● WHAT THE EXERCISE ASKS
Transcribe the lines from the start of the data below through the line with "def R(a): return math.radians(a)", word for word and nothing more.

─── RECORDED INFORMATION ───

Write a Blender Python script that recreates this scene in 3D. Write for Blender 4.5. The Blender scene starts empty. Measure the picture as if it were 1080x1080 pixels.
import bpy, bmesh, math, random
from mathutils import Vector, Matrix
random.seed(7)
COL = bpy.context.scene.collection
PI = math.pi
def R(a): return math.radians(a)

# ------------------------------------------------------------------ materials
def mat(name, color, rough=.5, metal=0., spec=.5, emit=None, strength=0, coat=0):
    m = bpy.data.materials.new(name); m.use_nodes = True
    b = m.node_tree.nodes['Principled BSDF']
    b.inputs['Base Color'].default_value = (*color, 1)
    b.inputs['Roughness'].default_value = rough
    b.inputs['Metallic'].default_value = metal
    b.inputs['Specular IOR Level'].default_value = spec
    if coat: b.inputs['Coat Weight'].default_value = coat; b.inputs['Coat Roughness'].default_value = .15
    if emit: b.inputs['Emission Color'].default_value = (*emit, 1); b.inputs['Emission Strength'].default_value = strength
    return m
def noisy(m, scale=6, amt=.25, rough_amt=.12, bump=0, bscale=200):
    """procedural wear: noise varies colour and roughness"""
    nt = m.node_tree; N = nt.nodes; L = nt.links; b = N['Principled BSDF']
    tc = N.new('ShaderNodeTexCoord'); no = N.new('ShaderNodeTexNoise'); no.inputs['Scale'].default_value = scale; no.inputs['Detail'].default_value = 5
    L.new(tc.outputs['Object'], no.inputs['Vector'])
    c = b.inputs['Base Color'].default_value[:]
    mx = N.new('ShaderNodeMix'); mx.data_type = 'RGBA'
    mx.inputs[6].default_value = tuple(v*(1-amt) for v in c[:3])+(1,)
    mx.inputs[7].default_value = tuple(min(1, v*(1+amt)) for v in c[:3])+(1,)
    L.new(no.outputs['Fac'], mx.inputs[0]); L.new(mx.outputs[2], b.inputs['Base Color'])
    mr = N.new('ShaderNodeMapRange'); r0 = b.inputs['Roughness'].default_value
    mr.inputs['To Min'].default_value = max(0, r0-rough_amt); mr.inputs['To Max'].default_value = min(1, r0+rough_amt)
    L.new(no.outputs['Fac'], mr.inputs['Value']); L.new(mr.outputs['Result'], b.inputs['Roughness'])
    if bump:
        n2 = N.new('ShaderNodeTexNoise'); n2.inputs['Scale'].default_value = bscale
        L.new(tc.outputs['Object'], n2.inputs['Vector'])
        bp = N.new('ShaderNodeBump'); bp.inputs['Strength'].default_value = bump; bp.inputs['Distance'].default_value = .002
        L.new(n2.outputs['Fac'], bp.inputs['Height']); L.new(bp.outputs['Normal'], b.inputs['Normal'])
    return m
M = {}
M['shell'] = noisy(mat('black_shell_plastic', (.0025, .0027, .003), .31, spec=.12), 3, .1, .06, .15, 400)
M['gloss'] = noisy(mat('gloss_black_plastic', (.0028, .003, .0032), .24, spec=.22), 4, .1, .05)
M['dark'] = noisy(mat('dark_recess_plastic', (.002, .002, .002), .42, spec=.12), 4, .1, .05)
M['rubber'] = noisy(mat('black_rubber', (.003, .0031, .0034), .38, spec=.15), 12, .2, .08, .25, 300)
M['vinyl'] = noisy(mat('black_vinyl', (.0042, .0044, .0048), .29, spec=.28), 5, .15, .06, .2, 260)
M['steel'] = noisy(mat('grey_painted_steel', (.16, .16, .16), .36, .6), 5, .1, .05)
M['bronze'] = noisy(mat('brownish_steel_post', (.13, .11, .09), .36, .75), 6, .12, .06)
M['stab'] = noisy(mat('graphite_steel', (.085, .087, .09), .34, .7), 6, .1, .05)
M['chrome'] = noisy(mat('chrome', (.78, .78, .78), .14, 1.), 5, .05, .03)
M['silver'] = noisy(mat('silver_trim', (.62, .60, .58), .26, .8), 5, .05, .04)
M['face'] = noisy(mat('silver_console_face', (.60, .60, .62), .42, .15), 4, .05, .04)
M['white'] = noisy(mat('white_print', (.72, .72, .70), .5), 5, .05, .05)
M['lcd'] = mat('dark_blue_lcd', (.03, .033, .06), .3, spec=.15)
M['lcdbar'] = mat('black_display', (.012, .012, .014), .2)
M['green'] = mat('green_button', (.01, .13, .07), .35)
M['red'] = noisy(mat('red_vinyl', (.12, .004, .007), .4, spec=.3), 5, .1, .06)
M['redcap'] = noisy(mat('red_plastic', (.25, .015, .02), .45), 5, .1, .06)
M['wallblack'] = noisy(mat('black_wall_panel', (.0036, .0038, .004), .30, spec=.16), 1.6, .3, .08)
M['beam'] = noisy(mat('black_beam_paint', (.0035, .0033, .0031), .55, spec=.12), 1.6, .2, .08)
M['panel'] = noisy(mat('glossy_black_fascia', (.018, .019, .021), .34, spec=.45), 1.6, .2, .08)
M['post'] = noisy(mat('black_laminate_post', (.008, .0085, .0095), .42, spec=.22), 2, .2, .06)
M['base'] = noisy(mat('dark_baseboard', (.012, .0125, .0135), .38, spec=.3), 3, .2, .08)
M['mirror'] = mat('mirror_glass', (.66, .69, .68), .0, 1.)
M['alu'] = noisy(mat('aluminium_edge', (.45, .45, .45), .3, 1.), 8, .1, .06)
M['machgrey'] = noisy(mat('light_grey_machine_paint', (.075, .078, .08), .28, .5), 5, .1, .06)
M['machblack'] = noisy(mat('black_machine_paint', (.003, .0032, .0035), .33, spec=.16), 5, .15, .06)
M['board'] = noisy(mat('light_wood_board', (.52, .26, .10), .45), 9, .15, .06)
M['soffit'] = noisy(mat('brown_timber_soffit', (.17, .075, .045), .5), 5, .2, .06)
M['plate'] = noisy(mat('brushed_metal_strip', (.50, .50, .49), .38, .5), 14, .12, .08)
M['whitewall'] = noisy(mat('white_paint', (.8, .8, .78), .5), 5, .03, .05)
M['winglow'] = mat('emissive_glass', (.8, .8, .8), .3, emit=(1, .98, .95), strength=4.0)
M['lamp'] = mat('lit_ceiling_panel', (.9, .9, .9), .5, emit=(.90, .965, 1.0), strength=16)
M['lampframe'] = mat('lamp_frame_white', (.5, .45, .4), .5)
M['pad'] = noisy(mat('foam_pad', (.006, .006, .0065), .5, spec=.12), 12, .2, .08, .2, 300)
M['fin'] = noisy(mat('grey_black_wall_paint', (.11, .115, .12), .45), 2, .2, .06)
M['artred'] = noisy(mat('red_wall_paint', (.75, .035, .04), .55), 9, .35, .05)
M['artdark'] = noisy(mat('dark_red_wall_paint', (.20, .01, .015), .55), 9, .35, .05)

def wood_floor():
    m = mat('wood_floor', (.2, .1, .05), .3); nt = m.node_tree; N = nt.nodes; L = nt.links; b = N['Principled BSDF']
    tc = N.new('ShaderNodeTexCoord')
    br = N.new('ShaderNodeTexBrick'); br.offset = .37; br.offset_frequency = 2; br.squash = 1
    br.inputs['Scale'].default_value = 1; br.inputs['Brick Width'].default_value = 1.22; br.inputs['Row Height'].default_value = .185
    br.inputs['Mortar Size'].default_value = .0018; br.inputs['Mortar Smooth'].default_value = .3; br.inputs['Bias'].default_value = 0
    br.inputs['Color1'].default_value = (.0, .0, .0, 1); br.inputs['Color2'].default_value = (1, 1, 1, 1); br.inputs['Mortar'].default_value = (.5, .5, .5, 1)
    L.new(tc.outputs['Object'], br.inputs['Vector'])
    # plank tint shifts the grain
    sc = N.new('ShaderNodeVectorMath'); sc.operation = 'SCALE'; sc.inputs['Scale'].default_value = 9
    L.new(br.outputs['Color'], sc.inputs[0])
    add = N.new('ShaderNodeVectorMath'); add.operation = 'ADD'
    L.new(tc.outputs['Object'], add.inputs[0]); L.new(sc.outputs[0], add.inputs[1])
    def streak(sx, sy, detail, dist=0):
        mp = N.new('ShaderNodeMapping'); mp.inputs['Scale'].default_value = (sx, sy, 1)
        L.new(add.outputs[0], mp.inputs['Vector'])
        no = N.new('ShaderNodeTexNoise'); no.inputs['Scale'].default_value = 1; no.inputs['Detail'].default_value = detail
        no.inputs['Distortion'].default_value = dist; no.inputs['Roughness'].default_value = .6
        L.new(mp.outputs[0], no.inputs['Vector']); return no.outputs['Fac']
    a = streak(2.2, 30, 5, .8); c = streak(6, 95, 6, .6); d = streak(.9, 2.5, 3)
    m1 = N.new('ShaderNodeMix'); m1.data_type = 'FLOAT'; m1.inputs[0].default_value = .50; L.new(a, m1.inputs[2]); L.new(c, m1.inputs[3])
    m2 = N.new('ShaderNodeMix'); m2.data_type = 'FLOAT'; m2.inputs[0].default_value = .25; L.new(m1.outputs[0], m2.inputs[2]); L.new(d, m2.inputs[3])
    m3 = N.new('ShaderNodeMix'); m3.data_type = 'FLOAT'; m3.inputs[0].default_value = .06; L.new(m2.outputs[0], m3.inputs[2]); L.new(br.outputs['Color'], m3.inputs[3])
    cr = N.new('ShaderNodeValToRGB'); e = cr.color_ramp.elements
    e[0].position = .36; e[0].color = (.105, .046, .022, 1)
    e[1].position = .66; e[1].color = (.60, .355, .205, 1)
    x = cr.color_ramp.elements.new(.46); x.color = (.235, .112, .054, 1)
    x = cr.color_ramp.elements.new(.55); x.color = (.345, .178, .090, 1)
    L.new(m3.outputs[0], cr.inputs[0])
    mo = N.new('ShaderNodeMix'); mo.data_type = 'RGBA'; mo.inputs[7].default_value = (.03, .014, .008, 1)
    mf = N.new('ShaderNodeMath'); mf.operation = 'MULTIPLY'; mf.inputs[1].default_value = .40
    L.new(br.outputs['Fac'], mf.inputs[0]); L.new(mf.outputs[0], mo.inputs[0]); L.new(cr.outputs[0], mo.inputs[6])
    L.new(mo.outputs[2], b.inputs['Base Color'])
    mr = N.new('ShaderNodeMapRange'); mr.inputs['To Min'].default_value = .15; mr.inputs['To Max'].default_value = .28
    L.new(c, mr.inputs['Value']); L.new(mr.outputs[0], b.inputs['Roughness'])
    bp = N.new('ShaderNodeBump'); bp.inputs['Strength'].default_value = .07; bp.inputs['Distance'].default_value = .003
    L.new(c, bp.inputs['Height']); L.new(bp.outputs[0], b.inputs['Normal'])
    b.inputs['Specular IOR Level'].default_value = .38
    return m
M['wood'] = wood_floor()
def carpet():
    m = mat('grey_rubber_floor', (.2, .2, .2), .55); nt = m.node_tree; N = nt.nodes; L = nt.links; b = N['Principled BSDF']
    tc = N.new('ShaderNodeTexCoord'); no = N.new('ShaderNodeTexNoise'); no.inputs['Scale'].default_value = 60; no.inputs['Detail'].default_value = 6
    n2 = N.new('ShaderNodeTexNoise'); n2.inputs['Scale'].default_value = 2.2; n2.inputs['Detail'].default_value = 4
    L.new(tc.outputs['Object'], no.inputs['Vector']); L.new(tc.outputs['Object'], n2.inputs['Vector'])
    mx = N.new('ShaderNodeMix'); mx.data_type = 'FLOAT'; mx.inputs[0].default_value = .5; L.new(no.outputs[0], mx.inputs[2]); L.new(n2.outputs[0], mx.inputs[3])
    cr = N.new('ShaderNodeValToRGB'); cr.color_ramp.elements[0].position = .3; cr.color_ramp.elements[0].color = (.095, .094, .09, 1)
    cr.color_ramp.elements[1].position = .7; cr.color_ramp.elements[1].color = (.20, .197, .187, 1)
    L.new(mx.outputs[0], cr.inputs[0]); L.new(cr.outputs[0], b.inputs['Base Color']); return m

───

● FINAL RESULT
Write a Blender Python script that recreates this scene in 3D. Write for Blender 4.5. The Blender scene starts empty. Measure the picture as if it were 1080x1080 pixels.
import bpy, bmesh, math, random
from mathutils import Vector, Matrix
random.seed(7)
COL = bpy.context.scene.collection
PI = math.pi
def R(a): return math.radians(a)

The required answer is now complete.